Si en algo hay consenso en el Perú es en la necesidad de una reforma laboral. Lo dicen los economistas: hay que hacer una reforma laboral. Lo dicen los gremios: hay que hacer una reforma laboral. Lo dicen hasta los políticos: hay que hacer una reforma laboral. Muy bien. Ya escuchamos. ¿Alguien nos puede ahora decir de qué se trata esa reforma laboral?
El diagnóstico general acerca de los sobrecostos laborales es, como hemos tratado de explicar en otras ocasiones, al menos parcialmente equivocado. Sumando las gratificaciones, la CTS y otros beneficios, y dividiendo entre los 12 sueldos del año, se llega a la conclusión de que hay unos sobrecostos del orden del 50% o 60%. En otras palabras, el sueldo que usted pacta con un trabajador se verá incrementado en ese porcentaje. Pero es un cálculo incorrecto porque las gratificaciones y ahora una parte de la CTS, que se entregan en efectivo y son de libre disponibilidad, entran implícitamente en el cálculo cuando uno acepta trabajar por un sueldo determinado. No son ningún sobrecosto.
El problema de la legislación laboral, lo que de verdad requiere una reforma, está en los beneficios no pecuniarios: el seguro de salud, los treinta días de vacaciones, etc. Cosas que no pueden compensarse con una reducción del sueldo, en caso de que el trabajador no las valore tanto como le cuestan a la empresa. Dicha reducción, para no incrementar los costos de la empresa, tendría que ser mayor de lo que el trabajador estaría dispuesto a aceptar.
Y aquí nos encontramos con una paradoja. Queremos una reforma laboral para acabar con tanta informalidad y que todos los trabajadores puedan gozar de los llamados derechos laborales. Pero son esos mismos derechos laborales los que crean el problema, los que elevan el costo de la legalidad y empujan a buena parte de las empresas y trabajadores a contratar al margen de la ley. Parecería que en el Perú –quizá no en Suiza, pero sí en el Perú– tenemos que optar entre la formalidad y los derechos laborales.
Puestos a escoger, preferimos la formalidad porque protege los derechos que verdaderamente importan: que uno pueda ir al juez a pedir que se pague lo acordado o que se cumpla, en general, cualquier promesa hecha entre las partes, como la entrega de un carro al alcanzarse determinada posición o la devolución de un préstamo de estudios.

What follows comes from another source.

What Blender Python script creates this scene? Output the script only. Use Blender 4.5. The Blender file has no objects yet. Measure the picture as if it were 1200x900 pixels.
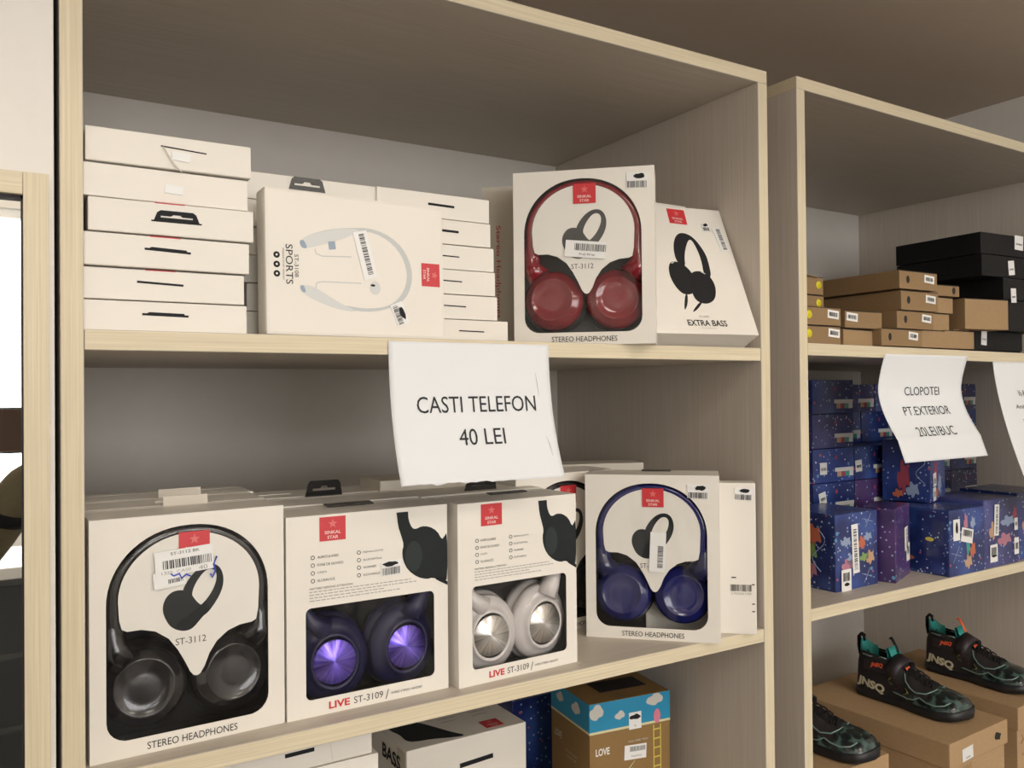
import bpy, bmesh, math, random
from mathutils import Vector, Matrix
PI = math.pi
rad = math.radians
scn = bpy.context.scene
COL = scn.collection

# ------------------------------------------------------------------ frame
Z0 = 1.45          # height of the underside of the upper shelf above the floor
T = 0.018          # board thickness
W1, D1, P = 0.8331, 0.4983, 0.3858          # left shelving unit: inner width, depth, shelf pitch
W2, D2 = 0.8521, 0.5090                      # right shelving unit
U2X, U2Y, U2Z, U2A = 0.9386, 0.0077, 0.0099, 0.02104
ZA, ZB, ZC = T, T - P, T - 2 * P             # tops of the shelves (relative to Z0)

# camera
cam = bpy.data.cameras.new('camera'); cam_o = bpy.data.objects.new('camera', cam); COL.objects.link(cam_o)
F = Vector((0.51925626, 0.85455881, 0.01010838)); R_ = Vector((0.85461436, -0.51918016, -0.00928697)); U_ = Vector((0.00268819, -0.01346108, 0.99990578))
cam_o.matrix_world = Matrix(((R_.x, U_.x, -F.x, -0.05975), (R_.y, U_.y, -F.y, -0.80758), (R_.z, U_.z, -F.z, -0.04014 + Z0), (0, 0, 0, 1)))
cam.sensor_width = 36; cam.lens = 981.886 / 1200 * 36; cam.clip_start = 0.005
scn.camera = cam_o
scn.view_settings.view_transform = 'Standard'; scn.view_settings.look = 'None'
scn.view_settings.gamma = 1; scn.view_settings.use_curve_mapping = False
scn.view_settings.exposure = 0.24

# daylight outside the shop window
world = bpy.data.worlds.new('world'); scn.world = world; world.use_nodes = True
wn = world.node_tree; wn.nodes['Background'].inputs[0].default_value = (1.0, 0.985, 0.96, 1); wn.nodes['Background'].inputs[1].default_value = 1.6


def area(name, loc, rot, sx, sy, power, col):
    l = bpy.data.lights.new(name, 'AREA'); l.shape = 'RECTANGLE'; l.size = sx; l.size_y = sy; l.energy = power; l.color = col
    o = bpy.data.objects.new(name, l); o.location = loc; o.rotation_euler = rot; COL.objects.link(o); return o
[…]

Hay, por supuesto, otras cosas que reformar, aparte de eliminar o reducir al ‘minimum minimorum’ los “derechos laborales”. Mucho se ganaría si se viera la relación laboral como lo que, en el fondo, es: una relación contractual entre empleado y empleador; una relación de largo plazo idealmente y con muchas otras aristas que el simple acuerdo monetario –como son, por lo demás, infinidad de relaciones contractuales–, pero una relación contractual al fin y al cabo.

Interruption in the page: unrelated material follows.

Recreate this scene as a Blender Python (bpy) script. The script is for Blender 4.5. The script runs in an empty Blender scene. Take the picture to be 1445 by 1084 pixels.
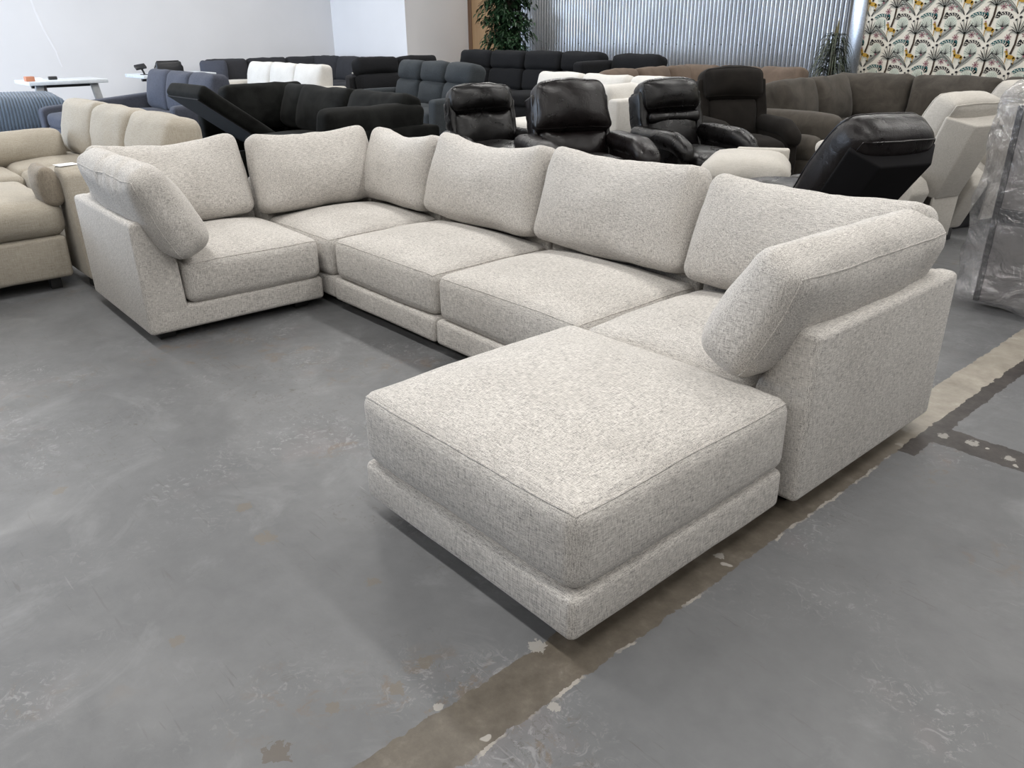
import bpy, bmesh, math, random
from mathutils import Vector, Matrix, noise
R = math.radians
PI = math.pi
random.seed(7)
sc = bpy.context.scene
C = sc.collection

# ------------------------------------------------------------------ camera
def camera():
    f, yaw, pitch, roll = 1121.6, -0.85063, 0.42058, -0.01154
    loc = Vector((1.0206, -1.0752, 1.400))
    fw = Vector((math.sin(yaw) * math.cos(pitch), math.cos(yaw) * math.cos(pitch), -math.sin(pitch)))
    r = Vector((math.cos(yaw), -math.sin(yaw), 0))
    u = r.cross(fw)
    r2 = r * math.cos(roll) + u * math.sin(roll)
    u2 = -r * math.sin(roll) + u * math.cos(roll)
    cd = bpy.data.cameras.new('camera')
    cd.sensor_fit = 'HORIZONTAL'
    cd.sensor_width = 36
    cd.lens = f / 1445 * 36
    cd.clip_end = 200
    co = bpy.data.objects.new('camera', cd)
    m = Matrix((r2, u2, -fw)).transposed().to_4x4()
    m.translation = loc
    co.matrix_world = m
    C.objects.link(co)
    sc.camera = co
camera()

# ------------------------------------------------------------------ world, exposure
sc.view_settings.view_transform = 'Standard'
sc.view_settings.look = 'None'
sc.view_settings.gamma = 1
sc.view_settings.use_curve_mapping = False
sc.view_settings.exposure = 0.0
w = bpy.data.worlds.new('sky')
sc.world = w
w.use_nodes = True
w.node_tree.nodes['Background'].inputs[0].default_value = (0.62, 0.78, 1.0, 1)
w.node_tree.nodes['Background'].inputs[1].default_value = 1.6

def area(name, loc, rot, sx, sy, power, col):
    l = bpy.data.lights.new(name, 'AREA')
    l.shape = 'RECTANGLE'
    l.size, l.size_y = sx, sy
    l.energy = power
    l.color = col
    o = bpy.data.objects.new(name, l)
    o.location = loc
    o.rotation_euler = rot
    C.objects.link(o)
    return o
# daylight entering through the shopfront windows (front wall, left of the camera)
area('daylight', (-13.5, -5.85, 1.75), (R(90), 0, R(0)), 4.3, 2.7, 1000, (0.66, 0.80, 1.0))
FIX_POWER = 52

# ------------------------------------------------------------------ materials
def newmat(name):
    m = bpy.data.materials.new(name)
    m.use_nodes = True
    nt = m.node_tree
    return m, nt, nt.nodes['Principled BSDF']
def N(nt, t, **kw):
    n = nt.nodes.new(t)
    for k, v in kw.items():
        if k in n.inputs: n.inputs[k].default_value = v
        else: setattr(n, k, v)
    return n
def c4(c): return (c[0], c[1], c[2], 1)
def ramp(nt, pts, interp='LINEAR'):
    r = nt.nodes.new('ShaderNodeValToRGB')
    r.color_ramp.interpolation = interp
    e = r.color_ramp.elements
    while len(e) < len(pts): e.new(0.5)
    for el, (p, c) in zip(e, pts):
        el.position = p
        el.color = c4(c) if not isinstance(c, (int, float)) else (c, c, c, 1)
    return r
def scaled(nt, co, s):
    m = N(nt, 'ShaderNodeMapping')
    m.inputs['Scale'].default_value = s
    nt.links.new(co, m.inputs['Vector'])
    return m.outputs[0]
def mixc(nt, fac, a, b, mode='MIX'):
    m = nt.nodes.new('ShaderNodeMix')
    m.data_type = 'RGBA'
    m.blend_type = mode
    fs = m.inputs[0]
    ins = [i for i in m.inputs if i.type == 'RGBA']
    for s, v in zip([fs] + ins, (fac, a, b)):
        if isinstance(v, (int, float)): s.default_value = v
        elif isinstance(v, tuple): s.default_value = c4(v)
        else: nt.links.new(v, s)
    return [o for o in m.outputs if o.type == 'RGBA'][0]
def math_(nt, op, a, b=None, clamp=False):
    m = nt.nodes.new('ShaderNodeMath')
    m.operation = op
    m.use_clamp = clamp
    for i, v in enumerate((a, b)):
        if v is None: continue
        if isinstance(v, (int, float)): m.inputs[i].default_value = v
        else: nt.links.new(v, m.inputs[i])
    return m.outputs[0]

def fabric(name, base, light=None, dark=None, scale=1.0, contrast=1.0, sheen=0.15, bump=0.25, rough=0.95):
    """woven upholstery: crossing threads with light and dark flecks"""
    m, nt, p = newmat(name)
    light = light or tuple(min(1, c * 1.25) for c in base)
    dark = dark or tuple(c * 0.62 for c in base)
    co = N(nt, 'ShaderNodeTexCoord').outputs['Object']
    acc = None
    for sx_, sy_, sz_ in ((380, 380, 30), (30, 380, 380), (380, 30, 380)):
        a = N(nt, 'ShaderNodeTexNoise', Scale=1.0, Detail=1.5, Roughness=0.55)
        nt.links.new(scaled(nt, co, (sx_ * scale, sy_ * scale, sz_ * scale)), a.inputs['Vector'])
        x = math_(nt, 'MULTIPLY', a.outputs['Fac'], 1 / 3)
        acc = x if acc is None else math_(nt, 'ADD', acc, x)
    s = acc
    big = N(nt, 'ShaderNodeTexNoise', Scale=5.0, Detail=2.0)
    nt.links.new(co, big.inputs['Vector'])
    k = 0.105 / contrast
    rp = ramp(nt, [(0.5 - k, dark), (0.5, base), (0.5 + k, light)])
    nt.links.new(s, rp.inputs[0])
    col = mixc(nt, 0.12, rp.outputs[0], big.outputs['Fac'], 'OVERLAY')
    nt.links.new(col, p.inputs['Base Color'])
    p.inputs['Roughness'].default_value = rough
    p.inputs['Sheen Weight'].default_value = sheen
    p.inputs['Specular IOR Level'].default_value = 0.10
    bp = N(nt, 'ShaderNodeBump', Strength=bump, Distance=0.002)
    nt.links.new(s, bp.inputs['Height'])
    nt.links.new(bp.outputs[0], p.inputs['Normal'])
    return m
def velvet(name, base, var=0.35, sheen=0.4, rough=0.85):
    """plush or suede: large soft nap marks over a fine pile"""
    m, nt, p = newmat(name)
    co = N(nt, 'ShaderNodeTexCoord').outputs['Object']
    big = N(nt, 'ShaderNodeTexNoise', Scale=6.0, Detail=5.0, Roughness=0.6, Distortion=0.6)
    nt.links.new(co, big.inputs['Vector'])
    fine = N(nt, 'ShaderNodeTexNoise', Scale=260.0, Detail=1.0)
    nt.links.new(co, fine.inputs['Vector'])
    s = math_(nt, 'ADD', math_(nt, 'MULTIPLY', big.outputs['Fac'], 0.75), math_(nt, 'MULTIPLY', fine.outputs['Fac'], 0.25))
    rp = ramp(nt, [(0.35, tuple(c * (1 - var) for c in base)), (0.65, tuple(min(1, c * (1 + var)) for c in base))])
    nt.links.new(s, rp.inputs[0])
    nt.links.new(rp.outputs[0], p.inputs['Base Color'])
    p.inputs['Roughness'].default_value = rough
    p.inputs['Sheen Weight'].default_value = sheen
    p.inputs['Specular IOR Level'].default_value = 0.06
    bp = N(nt, 'ShaderNodeBump', Strength=0.2, Distance=0.004)
    nt.links.new(s, bp.inputs['Height'])
    nt.links.new(bp.outputs[0], p.inputs['Normal'])
    return m
def leather(name, base, rough=0.38):
    m, nt, p = newmat(name)
    co = N(nt, 'ShaderNodeTexCoord').outputs['Object']
    v = N(nt, 'ShaderNodeTexVoronoi', Scale=190.0)
    nt.links.new(co, v.inputs['Vector'])
    cr = N(nt, 'ShaderNodeTexNoise', Scale=9.0, Detail=4.0, Distortion=1.2)
    nt.links.new(co, cr.inputs['Vector'])
    rp = ramp(nt, [(0.3, tuple(c * 0.75 for c in base)), (0.7, tuple(c * 1.3 for c in base))])
    nt.links.new(cr.outputs['Fac'], rp.inputs[0])
    nt.links.new(rp.outputs[0], p.inputs['Base Color'])
    rr = ramp(nt, [(0.3, rough - 0.07), (0.7, rough + 0.10)])
    nt.links.new(cr.outputs['Fac'], rr.inputs[0])
    nt.links.new(rr.outputs[0], p.inputs['Roughness'])
    p.inputs['Specular IOR Level'].default_value = 0.32
    h = math_(nt, 'ADD', math_(nt, 'MULTIPLY', v.outputs['Distance'], 0.12), cr.outputs['Fac'])
    bp = N(nt, 'ShaderNodeBump', Strength=0.35, Distance=0.012)
    nt.links.new(h, bp.inputs['Height'])
    nt.links.new(bp.outputs[0], p.inputs['Normal'])
    return m
def plain(name, col, rough=0.6, metal=0.0, var=0.08, vs=12.0, spec=0.5):
    m, nt, p = newmat(name)
    co = N(nt, 'ShaderNodeTexCoord').outputs['Object']
    n = N(nt, 'ShaderNodeTexNoise', Scale=vs, Detail=3.0)
    nt.links.new(co, n.inputs['Vector'])
    rp = ramp(nt, [(0.3, tuple(c * (1 - var) for c in col)), (0.7, tuple(min(1, c * (1 + var)) for c in col))])
    nt.links.new(n.outputs['Fac'], rp.inputs[0])
    nt.links.new(rp.outputs[0], p.inputs['Base Color'])
    p.inputs['Roughness'].default_value = rough
    p.inputs['Metallic'].default_value = metal
    p.inputs['Specular IOR Level'].default_value = spec
    return m
def wood(name, a, b):
    m, nt, p = newmat(name)
    co = N(nt, 'ShaderNodeTexCoord').outputs['Object']
    n = N(nt, 'ShaderNodeTexNoise', Scale=1.0, Detail=5.0, Roughness=0.6, Distortion=0.8)
    nt.links.new(scaled(nt, co, (9, 9, 0.8)), n.inputs['Vector'])
    rp = ramp(nt, [(0.3, a), (0.7, b)])
    nt.links.new(n.outputs['Fac'], rp.inputs[0])
    nt.links.new(rp.outputs[0], p.inputs['Base Color'])
    p.inputs['Roughness'].default_value = 0.5
    return m
def emit(name, col, s):
    m, nt, p = newmat(name)
    p.inputs['Base Color'].default_value = c4(col)
    p.inputs['Emission Color'].default_value = c4(col)
    p.inputs['Emission Strength'].default_value = s
    return m

M = {}
M['main'] = fabric('oatmeal_weave', (0.49, 0.464, 0.432), (0.70, 0.672, 0.635), (0.20, 0.192, 0.187), 1.5, 0.95)
M['beige'] = fabric('beige_weave', (0.37, 0.335, 0.28), (0.44, 0.405, 0.345), (0.28, 0.25, 0.20), 0.8, 0.7)
M['beigedark'] = fabric('dark_beige_weave', (0.25, 0.215, 0.17), None, None, 0.8, 0.7)
M['white'] = fabric('white_weave', (0.57, 0.55, 0.515), (0.63, 0.61, 0.58), (0.46, 0.44, 0.41), 0.8, 0.6)
M['cream'] = fabric('cream_weave', (0.46, 0.435, 0.395), (0.54, 0.51, 0.47), (0.36, 0.335, 0.30), 0.8, 0.6)
M['black'] = velvet('black_plush', (0.0085, 0.0090, 0.0084), 0.5, 0.03)
M['lining'] = plain('black_lining', (0.006, 0.006, 0.006), 0.9)
M['denim'] = fabric('slate_blue_weave', (0.062, 0.067, 0.086), (0.088, 0.094, 0.118), (0.040, 0.043, 0.055), 0.8, 0.7, 0.05)
M['cord'] = fabric('blue_corduroy', (0.10, 0.135, 0.185), None, None, 0.8, 0.7, 0.3)
M['grey'] = fabric('dark_grey_weave', (0.036, 0.0365, 0.041), None, None, 0.8, 0.7, 0.04)
M['charcoal'] = fabric('charcoal_weave', (0.038, 0.043, 0.047), None, None, 0.8, 0.7, 0.04)
M['graphite'] = fabric('graphite_weave', (0.0130, 0.0134, 0.0148), None, None, 0.8, 0.7, 0.02)
M['brown'] = velvet('tan_suede', (0.120, 0.090, 0.070), 0.18, 0.08)
M['taupe'] = velvet('grey_brown_plush', (0.060, 0.053, 0.045), 0.30, 0.08)
M['umber'] = velvet('dark_brown_suede', (0.0135, 0.0118, 0.0104), 0.30, 0.03)
M['leather'] = leather('black_leather', (0.0042, 0.0037, 0.0039), 0.30)
M['brownleather'] = leather('espresso_leather', (0.0062, 0.0045, 0.0047), 0.32)
M['shell'] = plain('black_back_cloth', (0.0055, 0.0052, 0.006), 0.85, spec=0.15)
M['foot'] = plain('black_foot', (0.012, 0.012, 0.012), 0.5)
M['steel'] = plain('brushed_grey_metal', (0.36, 0.37, 0.38), 0.4, 0.6)
M['desktop'] = plain('pale_desktop', (0.62, 0.66, 0.70), 0.35)
M['darkpl'] = plain('black_plastic', (0.015, 0.015, 0.017), 0.4)
M['paper'] = plain('white_paper', (0.85, 0.85, 0.86), 0.7, var=0.02)
M['orange'] = plain('orange_brown_card', (0.50, 0.20, 0.11), 0.6)
M['leaf'] = plain('dark_green_leaf', (0.020, 0.048, 0.020), 0.42, var=0.6, vs=6)
M['leaf2'] = plain('olive_green_leaf', (0.024, 0.034, 0.018), 0.45, var=0.5, vs=6)
M['leafdry'] = plain('dry_leaf', (0.16, 0.14, 0.07), 0.6)
M['bark'] = plain('plant_stem', (0.06, 0.045, 0.03), 0.8)
M['pot'] = plain('plant_pot', (0.05, 0.05, 0.05), 0.5)
M['wall'] = plain('white_wall_paint', (0.74, 0.735, 0.745), 0.7, var=0.02, vs=1.2, spec=0.3)
M['ceil'] = plain('grey_ceiling_paint', (0.36, 0.36, 0.36), 0.8, var=0.02)
M['darkwall'] = plain('dark_grey_wall_paint', (0.10, 0.10, 0.105), 0.8, var=0.03, vs=1.2, spec=0.2)
M['wood'] = wood('brown_wood_panel', (0.27, 0.16, 0.075), (0.36, 0.225, 0.115))
M['wooddark'] = wood('dark_wood_edge', (0.12, 0.062, 0.03), (0.17, 0.09, 0.045))
M['tube'] = emit('lamp_diffuser', (1.0, 0.97, 0.92), 3.0)
M['panelgrey'] = plain('grey_upholstered_panel', (0.20, 0.19, 0.185), 0.8)
M['fold'] = plain('wall_repair_streak', (0.80, 0.80, 0.82), 0.6, var=0.02)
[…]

Y una de las cosas que sucede con las relaciones contractuales es que eventualmente se terminan. Se terminan, en particular, cuando dejan de ser mutuamente satisfactorias o pierden su razón de ser. Los contratos prevén esas situaciones y las maneras de compensar a la parte que ve frustradas sus expectativas de continuidad. Eso es todo lo que la ley debería cuidar. Pero ¿por qué tiene que regular las causales de despido, cuando no regula simétricamente las “causales de renuncia”, la cual también puede infligirle un daño al empleador?